TRL: Have you made any plans for when your gap year has concluded?

ES: I have applied to so many different colleges that I think I have forgotten about because there is so many. I am still trying to figure out what I’m passionate about and what I want to peruse as a career, but I think I’m heading toward something with journalism.

TRL: What is your most memorable experience you have had thus far?

ES: One weekend me and my friends went to Ocean City, New Jersey, and it was a blast. We had a lot of vulnerable moments with each other and grew so much closer with one another. We spent one night camping on the beach, and it was freezing. I mean like so insanely cold and windy and all we had [were] thin blankets that did absolutely nothing. It was so funny because of how cold it was, and we laughed almost the entire night while we watched the stars and listened to Bon Iver. It was something I don’t think I’ll forget.

TRL: How has your semester of training/classes been?

ES: It’s been interesting, to be honest. We don’t learn things I learned in school, so it’s been a bit of an adjustment for me. We talk about really hard things that have left a heavy weight on my heart– lots of social and political issues that have stuck with me because of how complex they are. I often felt overwhelmed with trying to understand the world around me and feeling like I need to “fix” it, but it’s not just [a] one job kind of thing.

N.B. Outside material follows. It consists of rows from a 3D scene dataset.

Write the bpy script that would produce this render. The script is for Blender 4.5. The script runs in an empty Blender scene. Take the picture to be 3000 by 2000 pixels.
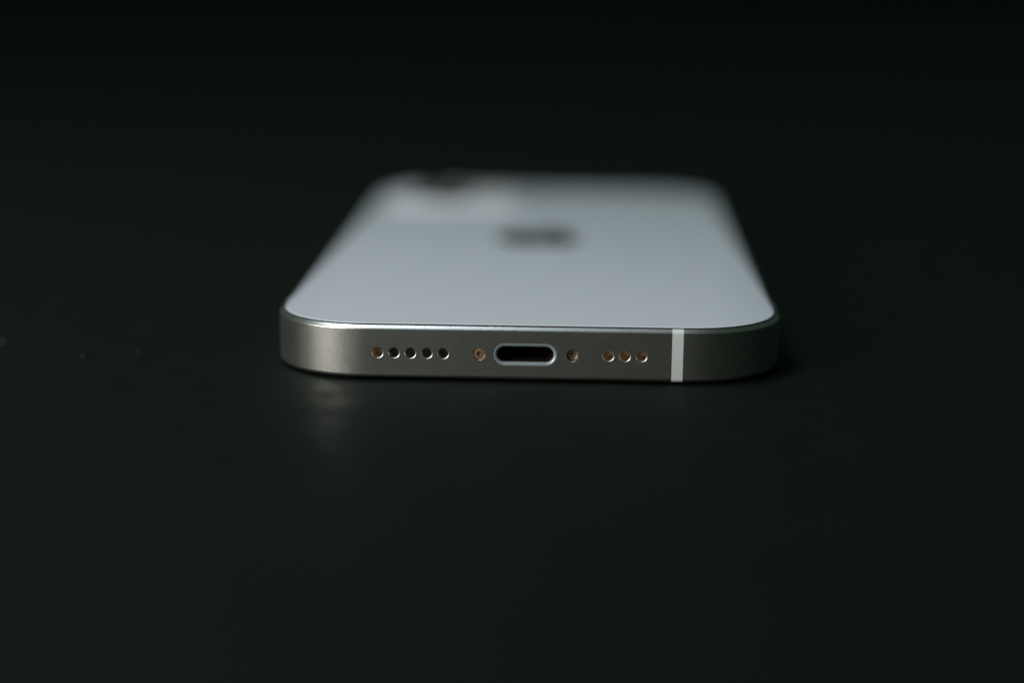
import bpy, bmesh, math, random
from mathutils import Vector, Matrix

random.seed(7)
S = bpy.context.scene
COL = S.collection
MM = 0.001

# ------------------------------------------------------------------ camera
cam_d = bpy.data.cameras.new('camera')
cam = bpy.data.objects.new('camera', cam_d)
COL.objects.link(cam)
right = Vector((0.99907614, 0.04250702, 0.00632589))
up = Vector((-0.01554218, 0.22015003, 0.9753422))
fwd = Vector((-0.04006625, 0.97453944, -0.22060729))
m = Matrix((right, up, -fwd)).transposed().to_4x4()
m.translation = Vector((7.07846, -216.15293, 54.58405)) * MM
cam.matrix_world = m
cam_d.sensor_width = 36
cam_d.lens = 58.092
cam_d.clip_start = 0.01
cam_d.clip_end = 50
cam_d.dof.use_dof = True
cam_d.dof.focus_distance = 0.2230
cam_d.dof.aperture_fstop = 3.9
S.camera = cam

# ------------------------------------------------------------------ world, lamps, exposure
w = bpy.data.worlds.new('World')
S.world = w
w.use_nodes = True
bg = w.node_tree.nodes['Background']
bg.inputs['Color'].default_value = (0.50, 1.0, 0.72, 1)
bg.inputs['Strength'].default_value = 0.037


def lamp(name, loc, target, size, size_y, power, color, spread=180):
    d = bpy.data.lights.new(name, 'AREA')
    d.shape = 'RECTANGLE'
    d.size, d.size_y = size, size_y
    d.energy = power
    d.color = color
    d.spread = math.radians(spread)
    o = bpy.data.objects.new(name, d)
    COL.objects.link(o)
    o.location = loc
    o.rotation_euler = (Vector(target) - Vector(loc)).to_track_quat('-Z', 'Y').to_euler()
    return o


lamp('side_lamp', (-0.62, -0.50, 0.30), (0, 0.03, 0.03), 0.40, 0.50, 6.2, (1.0, 0.98, 0.94))
lamp('overhead_lamp', (-0.22, 0.02, 0.62), (-0.02, 0.02, 0), 0.34, 0.20, 2.05, (0.74, 0.88, 1.0))

S.view_settings.view_transform = 'Standard'
S.view_settings.look = 'None'
S.view_settings.exposure = 0
S.view_settings.gamma = 1
S.view_settings.use_curve_mapping = False


# ------------------------------------------------------------------ materials
def mat(name, color, rough=0.5, metal=0.0, spec=0.5, coat=0.0, noise=None, bump=None, rough_var=0.0):
    """noise=(scale, amount): mottles the base colour; bump=(scale, strength, distance)."""
    mt = bpy.data.materials.new(name)
    mt.use_nodes = True
    nt = mt.node_tree
    b = nt.nodes['Principled BSDF']
    b.inputs['Base Color'].default_value = (*color, 1)
    b.inputs['Roughness'].default_value = rough
    b.inputs['Metallic'].default_value = metal
    b.inputs['Specular IOR Level'].default_value = spec
    b.inputs['Coat Weight'].default_value = coat
    b.inputs['Coat Roughness'].default_value = 0.06
    tc = nt.nodes.new('ShaderNodeTexCoord')

    def noise_tex(sc, detail=6):
        n = nt.nodes.new('ShaderNodeTexNoise')
        n.inputs['Scale'].default_value = sc
        n.inputs['Detail'].default_value = detail
        n.inputs['Roughness'].default_value = 0.65
        nt.links.new(tc.outputs['Object'], n.inputs['Vector'])
        return n
    if noise:
        n = noise_tex(noise[0])
        r = nt.nodes.new('ShaderNodeMapRange')
        r.inputs['From Min'].default_value = 0.25
        r.inputs['From Max'].default_value = 0.75
        r.inputs['To Min'].default_value = 1 - noise[1]
        r.inputs['To Max'].default_value = 1 + noise[1]
        nt.links.new(n.outputs['Fac'], r.inputs['Value'])
        v = nt.nodes.new('ShaderNodeVectorMath')
        v.operation = 'SCALE'
        v.inputs[0].default_value = color
        nt.links.new(r.outputs['Result'], v.inputs['Scale'])
        nt.links.new(v.outputs['Vector'], b.inputs['Base Color'])
    if rough_var:
        n = noise_tex(noise[0] * 0.13 if noise else 300, 4)
        r = nt.nodes.new('ShaderNodeMapRange')
        r.inputs['From Min'].default_value = 0.3
        r.inputs['From Max'].default_value = 0.7
        r.inputs['To Min'].default_value = rough - rough_var
        r.inputs['To Max'].default_value = rough + rough_var
        nt.links.new(n.outputs['Fac'], r.inputs['Value'])
        nt.links.new(r.outputs['Result'], b.inputs['Roughness'])
    if bump:
        n = noise_tex(bump[0], 3)
        bp = nt.nodes.new('ShaderNodeBump')
        bp.inputs['Strength'].default_value = bump[1]
        bp.inputs['Distance'].default_value = bump[2]
        nt.links.new(n.outputs['Fac'], bp.inputs['Height'])
        nt.links.new(bp.outputs['Normal'], b.inputs['Normal'])
    return mt


M_TABLE = mat('black_table', (0.0005, 0.0024, 0.0009), 0.66, spec=0.18, noise=(1100, 0.6), bump=(1900, 0.28, 0.00006), rough_var=0.07)
M_TABLE.node_tree.nodes['Principled BSDF'].inputs['Specular Tint'].default_value = (0.86, 1.0, 0.82, 1)
M_ALU = mat('blasted_aluminium', (0.64, 0.63, 0.59), 0.33, 1.0, noise=(4200, 0.22), bump=(9000, 0.25, 0.000012), rough_var=0.012)
M_HOLE = mat('drilled_aluminium', (0.90, 0.86, 0.82), 0.30, 1.0, noise=(3000, 0.1))
M_GLASS = mat('white_back_glass', (0.68, 0.695, 0.715), 0.16, spec=0.45, noise=(2600, 0.05))
M_GASKET = mat('dark_gasket', (0.018, 0.012, 0.010), 0.5)
M_BAND = mat('antenna_plastic', (0.63, 0.66, 0.66), 0.45, spec=0.35, noise=(5000, 0.04))
M_RIM = mat('port_rim_metal', (0.37, 0.415, 0.44), 0.36, 0.4, noise=(4000, 0.06))
M_DARK = mat('port_interior', (0.014, 0.009, 0.007), 0.5, spec=0.3)
M_MESH = mat('bronze_mesh', (0.42, 0.24, 0.12), 0.45, 0.7, noise=(9000, 0.5))
M_MESHD = mat('dark_mesh', (0.06, 0.035, 0.02), 0.5, 0.4, noise=(9000, 0.6))
M_SCREW = mat('bronze_screw', (0.62, 0.42, 0.27), 0.42, 0.9, noise=(2600, 0.35))
M_SCREW_WORN = mat('worn_screw', (0.55, 0.42, 0.31), 0.34, 0.9, noise=(2600, 0.45))
M_PIN = mat('gold_contact', (0.06, 0.045, 0.03), 0.4, 1.0)
M_SCREEN = mat('black_screen_glass', (0.004, 0.004, 0.005), 0.12)
M_LOGO = mat('polished_logo', (0.02, 0.05, 0.06), 0.10, 1.0)
M_BUMP = mat('camera_plateau_glass', (0.60, 0.60, 0.605), 0.35, spec=0.5)
M_RING = mat('lens_ring', (0.26, 0.25, 0.24), 0.5, 1.0)
M_LENS = mat('lens_glass', (0.004, 0.005, 0.007), 0.06, coat=0.5)
M_FLASH = mat('flash_diffuser', (0.75, 0.70, 0.55), 0.3)
M_DUST = mat('brown_crumb', (0.11, 0.075, 0.058), 0.95, noise=(3000, 0.3))


# ------------------------------------------------------------------ helpers
def finish(name, bm, material, parent=None, angle=32):
    """mm-space bmesh -> one mesh object in metres."""
    bmesh.ops.recalc_face_normals(bm, faces=bm.faces)
    me = bpy.data.meshes.new(name)
    bm.to_mesh(me)
    bm.free()
    return link_mesh(name, me, material, parent, angle)


def link_mesh(name, me, material, parent=None, angle=32):
    me.transform(Matrix.Scale(MM, 4))
    me.polygons.foreach_set('use_smooth', [True] * len(me.polygons))
    me.set_sharp_from_angle(angle=math.radians(angle))
    me.materials.clear()
    me.materials.append(material)
    o = bpy.data.objects.new(name, me)
    COL.objects.link(o)
    if parent:
        o.parent = parent
    return o


W, L, RC, NC = 35.3, 140.5, 14.0, 2.15       # half width, length, corner radius, corner exponent


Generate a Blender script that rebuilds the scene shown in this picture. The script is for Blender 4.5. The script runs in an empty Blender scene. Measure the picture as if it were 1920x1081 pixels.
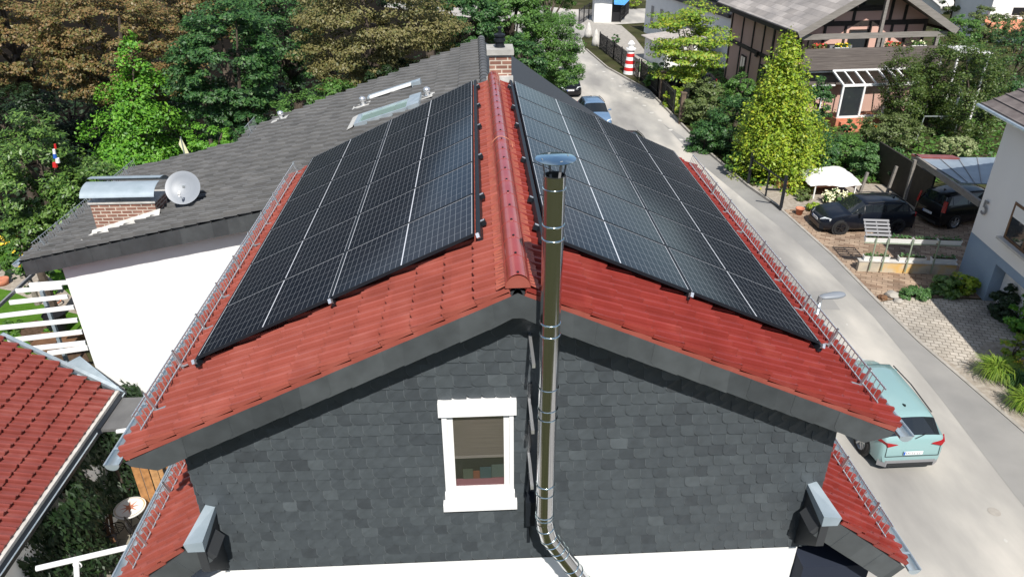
import bpy, bmesh, math, random
import numpy as np
from mathutils import Vector, Matrix
R = math.radians
C = bpy.context.scene.collection
scene = bpy.context.scene
random.seed(7)

# ------------------------------------------------------------------ camera
CAM = np.array([-0.3304, -5.8545, 13.7951])
YAW, PITCH, ROLL, FPX = 0.04723, 0.50237, -0.004175, 1374.7
_f = np.array([math.sin(YAW)*math.cos(PITCH), math.cos(YAW)*math.cos(PITCH), -math.sin(PITCH)])
_r0 = np.array([math.cos(YAW), -math.sin(YAW), 0.0]); _u0 = np.cross(_r0, _f)
_r = math.cos(ROLL)*_r0 + math.sin(ROLL)*_u0
_u = -math.sin(ROLL)*_r0 + math.cos(ROLL)*_u0
cd = bpy.data.cameras.new('camera'); cam = bpy.data.objects.new('camera', cd); C.objects.link(cam)
cam.matrix_world = Matrix(((_r[0], _u[0], -_f[0], CAM[0]), (_r[1], _u[1], -_f[1], CAM[1]), (_r[2], _u[2], -_f[2], CAM[2]), (0, 0, 0, 1)))
cd.sensor_width = 36; cd.lens = 36*FPX/1920; cd.clip_end = 2000; cd.clip_start = .1
scene.camera = cam
# surveyed positions: a sight line from the drone met with a known height or plane
def ray(px, py): return _f + _r*(px-960)/FPX - _u*(py-540.5)/FPX
def at(px, py, z=0.0, Y=None, X=None):
    d = ray(px, py)
    t = (Y-CAM[1])/d[1] if Y is not None else (X-CAM[0])/d[0] if X is not None else (z-CAM[2])/d[2]
    return Vector(CAM + t*d)
def on(px, py, c, m):                    # met with the roof plane z = c + m x
    d = ray(px, py); t = (c+m*CAM[0]-CAM[2])/(d[2]-m*d[0]); return Vector(CAM+t*d)
def scale_at(p): return float((np.array(p)-CAM) @ _f)/FPX      # metres per photo pixel at p

# ------------------------------------------------------------------ light
SUN_EL, SUN_AZ = 50.0, 176.0             # azimuth clockwise from +Y
w = bpy.data.worlds.new('World'); scene.world = w; w.use_nodes = True
nt = w.node_tree; bg = nt.nodes['Background']
sky = nt.nodes.new('ShaderNodeTexSky'); sky.sky_type = 'NISHITA'; sky.sun_disc = False
sky.sun_elevation = R(SUN_EL); sky.sun_rotation = R(SUN_AZ); sky.dust_density = 0.4
tc = nt.nodes.new('ShaderNodeTexCoord'); cl = nt.nodes.new('ShaderNodeTexNoise'); cl.inputs['Scale'].default_value = 2.2; cl.inputs['Detail'].default_value = 6
cr = nt.nodes.new('ShaderNodeValToRGB'); cr.color_ramp.elements[0].position = .5; cr.color_ramp.elements[1].position = .68
mx = nt.nodes.new('ShaderNodeMix'); mx.data_type = 'RGBA'
nt.links.new(tc.outputs['Generated'], cl.inputs['Vector']); nt.links.new(cl.outputs['Fac'], cr.inputs['Fac'])
nt.links.new(cr.outputs['Color'], mx.inputs['Factor']); nt.links.new(sky.outputs['Color'], mx.inputs['A'])
mx.inputs['B'].default_value = (7, 7.3, 7.7, 1)
nt.links.new(mx.outputs['Result'], bg.inputs['Color']); bg.inputs['Strength'].default_value = 0.10
sl = bpy.data.lights.new('sun', 'SUN'); sl.energy = 5.0; sl.angle = R(.5); sl.color = (1, .955, .88)
so = bpy.data.objects.new('sun', sl); C.objects.link(so)
sd = Vector((math.sin(R(SUN_AZ))*math.cos(R(SUN_EL)), math.cos(R(SUN_AZ))*math.cos(R(SUN_EL)), math.sin(R(SUN_EL))))
so.rotation_euler = sd.to_track_quat('Z', 'Y').to_euler(); so.location = (0, -20, 40)
scene.view_settings.view_transform = 'Standard'; scene.view_settings.look = 'None'
scene.view_settings.exposure = 0.3; scene.view_settings.gamma = 1

# ------------------------------------------------------------------ materials
def mat(name, col, rough=.7, metal=0, **k):
    m = bpy.data.materials.new(name); m.use_nodes = True
    b = m.node_tree.nodes['Principled BSDF']
    b.inputs['Base Color'].default_value = (*col, 1); b.inputs['Roughness'].default_value = rough; b.inputs['Metallic'].default_value = metal
    for kk, v in k.items(): b.inputs[kk.replace('_', ' ')].default_value = v
    return m
def N(m, t, **k):
    n = m.node_tree.nodes.new(t)
    for a, v in k.items():
        if a.startswith('i_'): n.inputs[a[2:].replace('_', ' ')].default_value = v
        else: setattr(n, a, v)
    return n
def L(m, a, b): m.node_tree.links.new(a, b)
def BS(m): return m.node_tree.nodes['Principled BSDF']
def ramp(m, fac, stops):
    r = N(m, 'ShaderNodeValToRGB'); e = r.color_ramp.elements
    while len(e) < len(stops): e.new(.5)
    for i, (p, c) in enumerate(stops): e[i].position = p; e[i].color = (*c, 1)
    L(m, fac, r.inputs['Fac']); return r.outputs['Color']
def noise_mat(name, stops, scale=3, rough=.8, detail=8, bump=0, coord='Object', bscale=None, metal=0, distort=0, stretch=None, **k):
    m = mat(name, stops[0][1], rough, metal, **k)
    t = N(m, 'ShaderNodeTexCoord'); src = t.outputs[coord]
    if stretch:
        mp = N(m, 'ShaderNodeMapping'); mp.inputs['Scale'].default_value = stretch; L(m, src, mp.inputs['Vector']); src = mp.outputs['Vector']
    n = N(m, 'ShaderNodeTexNoise'); n.inputs['Scale'].default_value = scale; n.inputs['Detail'].default_value = detail; n.inputs['Distortion'].default_value = distort
    L(m, src, n.inputs['Vector'])
    L(m, ramp(m, n.outputs['Fac'], stops), BS(m).inputs['Base Color'])
    if bump:
        n2 = N(m, 'ShaderNodeTexNoise'); n2.inputs['Scale'].default_value = bscale or scale*8; n2.inputs['Detail'].default_value = 6
        L(m, src, n2.inputs['Vector'])
        b = N(m, 'ShaderNodeBump'); b.inputs['Strength'].default_value = bump; b.inputs['Distance'].default_value = .02
        L(m, n2.outputs['Fac'], b.inputs['Height']); L(m, b.outputs['Normal'], BS(m).inputs['Normal'])
    return m
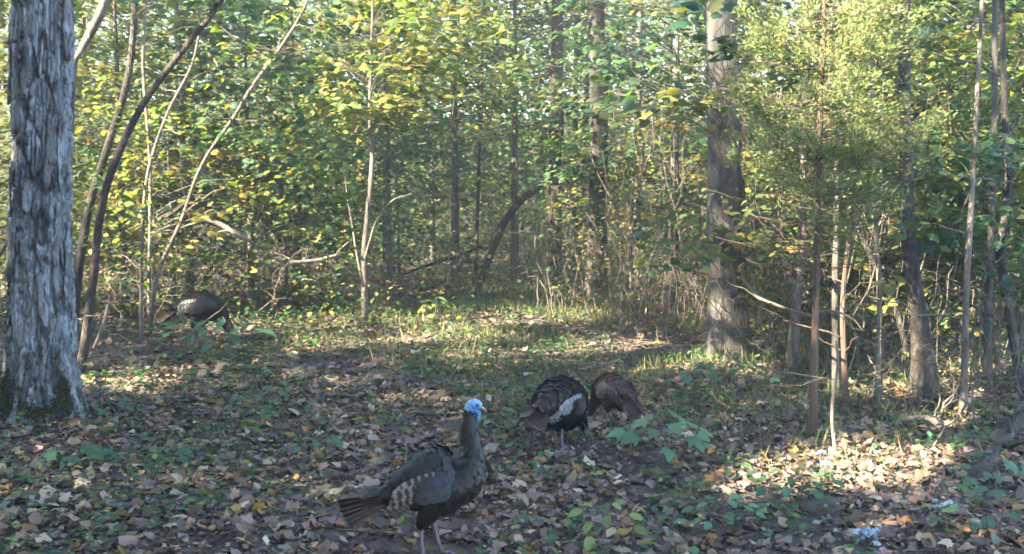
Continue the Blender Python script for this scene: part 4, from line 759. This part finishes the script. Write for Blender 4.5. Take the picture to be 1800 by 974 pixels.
        link('shank', mesh('shank', *tube(smooth_path([hock+(0, 0, .01), (hock+foot)/2-(.004, 0, 0), foot], 10), np.interp(np.linspace(0, 1, 10), [0, .15, .5, 1], [.012, .010, .0085, .011]), 10), None, M['shank'], True), leg)
        for a, l in ((-.45, .075), (0, .09), (.45, .075), (3.14, .035)):
            d = np.array([math.cos(a), math.sin(a), 0]); link('toe', mesh('toe', *tube(smooth_path([foot, foot+d*l*.45+(0, 0, .004), foot+d*l*.85-(0, 0, .012), foot+d*l-(0, 0, .02)], 8), np.linspace(.0095, .003, 8), 7), None, M['shank'], True), leg)
    # tail
    r0 = C[2]; m_ = 13
    for k in range(m_):
        f_ = (k-(m_-1)/2)/((m_-1)/2); L = .29-.03*abs(f_)-.01*rng.random(); ang = f_*fanw*1.5
        d = np.array([-math.cos(ang), math.sin(ang), 0]); pitch = (-.04 if pose is ALERT else -.14)+tailup-.4*abs(f_); d = np.array([d[0]*math.cos(pitch), d[1], math.sin(pitch)]); root = r0+np.array([.05, f_*.035, .012-.012*abs(f_)+.002*(k % 2)])
        tl = pal['tail']
        def tc(t): return np.array(tl[2]) if t > .95 else np.array((.022, .018, .015)) if t > .84 else (np.array(tl[0]) if math.sin(t*75+k) > -.2 else np.array(tl[1]))
        v, f, c = blade(root, root+d*L, np.array([0, f_*.55, 1.])/math.hypot(1, f_*.55), .04, tc, .03, 26, .86)
        link('tail_feather', mesh('tail_feather', v, f, c, M['feather']), o)
    for k in range(12):   # upper tail coverts
        f_ = rng.uniform(-1, 1); root = C[6]+np.array([0, f_*.05, .045-.03*f_*f_]); d = np.array([-1, f_*.35, -.12+tailup*.6]); v, f, c = blade(root, root+d*rng.uniform(.08, .15), (0, f_*.6, .8), .016, lambda t: np.array(pal['tail'][2]) if t > .85 else np.array(pal['tail'][1]) if t > .6 else np.array(pal['rump']), .05, 12, .6)
        link('tail_covert', mesh('tail_covert', v, f, c, M['feather']), o)
    # head furniture
    e = C[-1]; hd = C[-3]; fw = C[-1]-C[-8]; fw /= np.linalg.norm(fw); upv = np.array([-fw[2], 0, fw[0]])
    link('beak', mesh('beak', *tube(smooth_path([e-fw*.008, e+fw*.012, e+fw*.026-upv*.004, e+fw*.034-upv*.012], 9), np.linspace(.0105, .002, 9), 9), None, M['beak'], True), o)
    ic = int(.885*(n-1))
    for sd in (1, -1):
        ps = C[ic]+np.array([0, sd*A[ic, 2]*1.04, 0])+upv*.007
        link('eye', mesh('eye', *tube([ps-np.array([0, sd*.004, 0]), ps, ps+np.array([0, sd*.0025, 0])], [.0085, .008, .005], 10), None, M['eye'], True), o)
    if blue:
        nk = C[int(.76*(n-1))]; link('wattle', mesh('wattle', *tube(smooth_path([nk+(.03, 0, .012), nk+(.041, 0, -.012), nk+(.037, 0, -.045), nk+(.026, 0, -.06)], 9), np.interp(np.linspace(0, 1, 9), [0, .4, 1], [.01, .013, .004]), 9, .2, 9, 3), np.array((.09, .2, .4)), M['skin'], True), o)
        bd = MB(); b0 = C[int(.47*(n-1))]+np.array([.075, 0, -.03])
        for k in range(24):
            a = rng.normal(0, .008, 3); bd.add(*tube(smooth_path([b0+a-np.array([.02, 0, 0]), b0+a+np.array([.018, 0, -.05]), b0+a*1.6+np.array([.012, 0, -.13])], 6), np.linspace(.0016, .0006, 6), 4))
        link('beard', mesh('beard', np.concatenate(bd.V), np.concatenate(bd.T), np.array((.012, .011, .01)), M['feather'], True), o)
    return o
TOM = dict(body=(.015,.012,.0105), rump=(.015,.011,.008), neck=(.017,.0145,.013), tip=(.028,.022,.017), wing=(.018,.019,.024), pale=(.24,.22,.195), bar=(.03,.026,.022), tail=[(.07,.043,.028),(.03,.02,.014),(.09,.055,.033)])
DARK = dict(body=(.006,.0065,.006), rump=(.016,.010,.007), neck=(.006,.006,.006), tip=(.016,.014,.012), wing=(.014,.0135,.0135), pale=(.19,.195,.21), bar=(.09,.09,.1), tail=[(.06,.034,.02),(.01,.008,.006),(.1,.065,.042)])
HEN = dict(body=(.03,.019,.014), rump=(.048,.025,.017), neck=(.032,.026,.022), tip=(.075,.055,.042), wing=(.045,.034,.028), pale=(.12,.1,.085), bar=(.032,.025,.02), tail=[(.06,.036,.026),(.035,.022,.016),(.1,.065,.048)])
def gpt(px, py): p = ground(px, py); return (p[0], p[1], p[2])
turkey('large alert turkey with a bright blue head in the foreground', gpt(757, 988), math.radians(4), 1.0, ALERT, TOM, 1, True, fanw=.2)
turkey('black-bodied turkey bending away with a pale grey wing', gpt(982, 790), math.radians(52), .90, FLUFF, DARK, 2, tailup=.05, fanw=.22)
turkey('brown hen turkey half hidden behind the black turkey', gpt(1078, 757), math.radians(128), .73, FEED, HEN, 3, tailup=-.4, fanw=.12)
turkey('dark turkey feeding among seedlings beyond the big shaggy trunk', gpt(352, 607), math.radians(-4), 1.06, FEED, TOM, 4, tailup=-.05)

# ---------------------------------------------------------------- unseen tall trees added up-sun to shade the clearing, crowns cut for sun spots
def shade_trees():
    rng = np.random.default_rng(60); side = np.array([-S[1], S[0]])/np.hypot(S[0], S[1]); hs = S[:2]/np.hypot(S[0], S[1]); c0 = np.array([1., 14.])
    for row, (dist, off) in enumerate([(13, 0), (18, 1.7), (24, .6)]):
        for k in range(-5, 6):
            p = c0+hs*(dist+rng.normal(0, .8))+side*(k*3.5+off+rng.normal(0, .5)); px = p[0]/max(p[1], .1)
            if p[1] > 2 and abs(px) < .62: continue
            if np.hypot(*p) < 3.5 or (p[1] > 5 and rng.random() < .45): continue
            H = rng.uniform(13, 18); b = np.array([p[0], p[1], float(gz(*p))]); o = thing('shade_tree', 'tall broadleaf tree added out of view to shade the clearing', 'tree', b, 'shade trees left of the picture')
            P = smooth_path([b-np.array([0, 0, .05]), b+np.array([rng.normal(0, .3), rng.normal(0, .3), H*.5]), b+np.array([rng.normal(0, .5), rng.normal(0, .5), H])], 20); mb = MB(); mb.add(*tube(P, np.linspace(.2, .04, 20), 10, .06, 10, k+9))
            ns = 330 if p[1] < 6 else 170; z = rng.uniform(1.6, H, ns); az = rng.uniform(0, 6.28, ns); rd = 2.5*np.sqrt(rng.random(ns))*np.sqrt(np.clip(1.15-((z-H*.5)/(H*.6))**2, .1, 1)); C = np.stack([np.interp(z, P[:, 2], P[:, 0])+np.cos(az)*rd, np.interp(z, P[:, 2], P[:, 1])+np.sin(az)*rd, z], -1)
            for i in range(0, ns, 6): mb.add(*tube(wig((P[:, 0].mean(), P[:, 1].mean(), z[i]-.6), C[i], 7, .06, rng), np.linspace(.035, .01, 7), 4))
            lf = MB(); lf.add(*sprays(C, az, rng.uniform(.8, 1.3, ns), 14, .31 if p[1] < 6 else .24, GREENS, rng, KITE, tilt=.6)); link('trunk', mb.me('trunk', M['bark_grey'], b), o); link('crown', lf.me('crown', M['leaf'], b, False), o)
shade_trees()
def haze():  # air volume added to lift the shadows and flatten contrast
    x0, x1, y0, y1, z0, z1 = -72, 72, -42, 122, -1.6, 24; V = [(x, y, z) for z in (z0, z1) for y in (y0, y1) for x in (x0, x1)]
    m = bpy.data.materials.new('haze_air'); m.use_nodes = True; n = m.node_tree; n.nodes.remove(n.nodes['Principled BSDF']); v = n.nodes.new('ShaderNodeVolumePrincipled')
    v.inputs['Color'].default_value = (.9, .93, .93, 1); v.inputs['Density'].default_value = .0033; v.inputs['Anisotropy'].default_value = .2; n.links.new(v.outputs[0], n.nodes['Material Output'].inputs['Volume'])
    link('haze', mesh('haze', V, [[0, 2, 3, 1], [4, 5, 7, 6], [0, 1, 5, 4], [2, 6, 7, 3], [0, 4, 6, 2], [1, 3, 7, 5]], None, m), label='faint bluish haze added among the trees to lift the shadows', cat='haze', kind='stuff')
haze()
print('tris', sum(len(o.data.polygons) for o in bpy.data.objects if o.type == 'MESH'), 'objects', len(bpy.data.objects))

TRL: Where is the first country/place you will visit?

ES: The Middle East.

TRL: Do you have any other comments?

ES:  Take a gap year. It’s so great doing hard things and having no clue what you are doing sometimes. Yeah, sure, it’s a crazy time in my life, but it’s already reaped the benefits. I encourage all of you to get out of the routine of life at home. Get out in the world, whatever that means for you, and do something you really would never think to do. Meet incredible people who have a different perspective than you– it’s a beautiful thing. Be open to any opportunity that presents itself to you and take it and run. Live life and do crazy, fun, hard things.